The work for this sub-strand involves in-depth studies of 31 church plants. The OxCEPT research team will consider a range of different types of plants from a range of traditions both in London and the rest of England. They will seek to establish what kinds of plants - their type and context, and leadership and practice - deliver numerical church growth, how, and the reasons why.

The researchers will take an inter-disciplinary and multi-disciplinary approach and will consist of an in-depth engagement with a range of practitioners, theorists and congregations in order to deepen our understanding of church planting.

The project will:

  • Explore how shifting demographics in communities – mobility and changes in population – actually require a more flexible model of parochial ministry that will reach emerging or changing neighbourhoods.
  • Assess growth in relation to contextual, social and class factors, age profile; urban, rural, suburban and urban priority area situations. It will also judge and calculate how the growth emerges.
  • Examine the difference between a church plant and a congregational plant, and the extent to which the church plant is to be understood as replication (of a parent church) or multiplication (i.e. generating new numerical growth).
  • Measure the numerical impact of church planting in communities – numerically, but also socially – and in terms of its profile within neighbourhoods with respect to wider concerns in mission.
  • Analyse practices, and then discern and distil principles, which can be shared more widely within the church, and be used to develop and shape training and formation in mission and ministry.

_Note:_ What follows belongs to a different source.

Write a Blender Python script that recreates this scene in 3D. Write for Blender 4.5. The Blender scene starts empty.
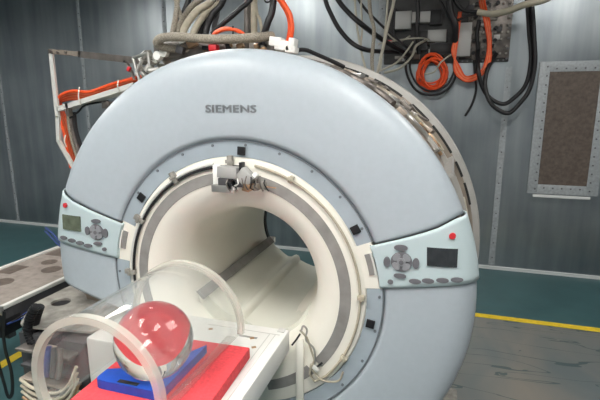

The methodology will incorporate qualitative and quantitative research methods. Specifically, this includes the collection and analysis of statistical data, ethnographic studies of the chosen contexts, interviews and other forms of field work (e.g. analysis of social demographics, etc). Interviews will assess the perceived and actual impact of church planting. Church plants will be visited, with interviews conducted and questionnaires distributed. Data will then be analysed, evaluated and written up, giving specific outcomes and recommendations. The project will match the strong anecdotal evidence we have for numerical growth with actual statistical information, and measure the extent to which a church plant is another form of congregational replication, or, rather, is a form of new numerical growth (i.e. multiplication) which might not have been achieved had the current paradigms and models of ministry (i.e. parochial, team, etc) simply continued to prevail.